Reality #3: Even if the safety/reliability issue is resolved, the practicality issue surfaces. How can a drone make a delivery to the right person in an office or apartment building? Drones can only assure delivery if there’s room to land at a specific home address, but lawns aren’t necessarily common or large enough to land in the densely-populated areas Amazon says its drones will cover. (Note that Google has thus far conceded its drones would be best utilized as a means of delivering supplies in an emergency situation, to areas that were cut off from rescue personnel.)

Reality #4: It’s not tough to see that the FAA really, really doesn’t want drones flying crowding U.S. airspace.
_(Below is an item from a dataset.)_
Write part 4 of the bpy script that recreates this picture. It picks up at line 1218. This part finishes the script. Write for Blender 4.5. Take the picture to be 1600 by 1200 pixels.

Reality #5: Google doesn’t seem to be trying to turn drones into a profit center — at least, not yet. And, even if it did, it would be such a small part of its revenue stream that it’s impossible to even label GOOG as one of the few drone stocks out there. For Amazon, drones are allegedly becoming the middleman for many of its deliveries, which makes it better-qualified as a drone play. But in either case, the cost, liability, and sheer logistics of using drones to make deliveries is apt to up-end the idea before it ever gets out of the conceptual stage. Said another way, the fiscal math of drones just doesn’t make sense.

Drone Stocks to Buy

So what drone stocks should an investor consider to capitalize on the drone revolution? As was mentioned above, military drones have more than proved themselves. And, given that the military doesn’t have to make their drones turn a profit, it’s not as if there’s a reason to pull the plug these programs.

Some of the bigger names in military drones are Northrop Grumman (NOC), Lockheed Martin (LMT), and General Dynamics (GD). Like Google, however, drones are only a small piece of their revenue, so those drone stocks only offer a small bit of drone-based upside. To truly take advantage of the rise of drones, only two military contractors and developers of any consequence are largely devoted to drone design and construction.

One of them is AeroVironment (AVAV). It offers a variety of unmanned aircraft systems to the military. Most of these drones are small (hand-launched) and deployable from the front lines, and help their users do some quick reconnaissance. The other is Textron (TXT). Textron makes “the big ones” that tend to garner most of the attention when the subject of drones pops up. They’re either catapult launched or roll into takeoff like a conventional aircraft.

More importantly, Textron’s drones are capable of a variety of tasks, up to and including establishing targets for ordinance. Although drones are only a modest part of Textron’s business, it’s quickly becoming a key component of the revenue mix. Indeed, Textron is the name in military drones.

None of this is to say that commercial and private-sector drones will never have a future. In fact, BP (BP) is employing them to better monitor and manage some of its properties in Alaska.

But it’s a distant future until swarms of delivery drones become a reality, and none of the companies flying into that proverbial airspace are in a position to truly benefit shareholders with the technology. Military drones are the only use that’s proven and viable at this point, and the only one investors need to bother with.

As of this writing, James Brumley did not hold a position in any of the aforementioned securities.